Reprenant une belle image de Platon, je dirais que l’homme (je dis l’homme et non pas la femme) ressemble à un sac dans lequel vous auriez enfermé un sage, un lion et un cochon. Le sage aime l’ordre et la paix, et il conçoit des plans merveilleux pour y arriver. Cela va bien tant que ses deux compagnons dorment ; mais, dès qu’ils s’éveillent, le sac est vivement secoué, et le sage aussi. Il veut l’ordre, et le voilà entraîné par le lion ; le voilà en colère ; le voilà qui rugit et qui mord. Il veut la tranquillité ; et le voilà entraîné par le cochon, et dans quels ruisseaux !

Il y a une méthode simple, qui consiste à laisser rouler le sac ; c’est celle de beaucoup d’hommes, quoique la plupart ne l’avouent pas. Alors le lion et le cochon se disputent ou s’allient, selon les cas. Seulement, par l’effet des lois et de la paix publique, notre lion ressemble assez, pour l’ordinaire, à un vieux lion de ménagerie ; il rugit très fort et ne fait de mal à personne. Dans ce cas-là, c’est le cochon qui est roi. Si on osait observer, on en verrait plus qu’on ne voudrait, de ces cochons à deux pattes, qui ne pensent jamais qu’à une seule chose.
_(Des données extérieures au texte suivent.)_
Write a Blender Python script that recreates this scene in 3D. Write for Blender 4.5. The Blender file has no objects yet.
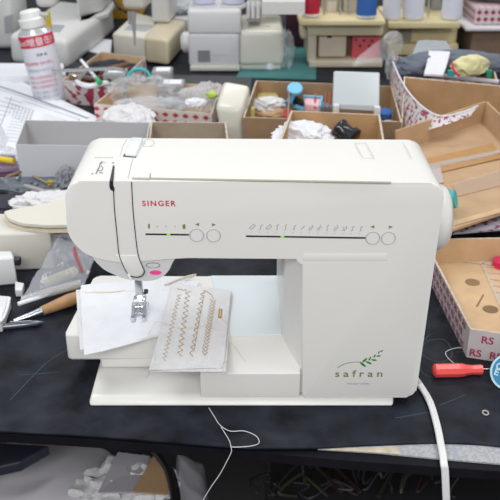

On peut se résigner à vivre ainsi. Mais j’en connais qui ne se résigneraient point, qui n’accepteraient point cet esclavage, et qui s’appliquent sincèrement à dresser leur cochon. Ceux-là, s’ils ne sont pas de ces héros fameux, dompteurs de monstres à coups de massue, agissent en bons politiques ; ils donnent au cochon une ration mesurée, puis le laissent dormir. Heureux celui qui sait remplir sa vie de mille autres choses, science, musique, peinture, lecture, voyages ; je ne compte pas le métier ordinaire ; car se plaire à son métier, c’est sans doute la plus haute sagesse, mais c’est aussi la plus rare.

Sa vie étant ainsi réglée, notre sage, qui n’est pas un héros, craint les surprises. S’il voulait voir un troupeau de femmes nues, il irait chez un marchand de femmes nues ; il n’en manque pas. Mais s’il s’en va en curieux, observant les choses et les gens, il n’aime pas que le nu s’embusque au coin des rues et vienne troubler ses paisibles rêveries, ses nobles utopies, conquêtes de l’homme sur le cochon. C’est pourquoi, sans être un saint, et justement parce que l’on n’est pas un saint, on peut désirer qu’il n’y ait pas de photographies obscènes à toutes les vitrines et de femmes nues dans tous les spectacles. Hercule cherchait des monstres à écraser et des victoires. Je ne me sens point si fort, et je ferai volontiers un petit détour pour éviter l’hydre de Lerne.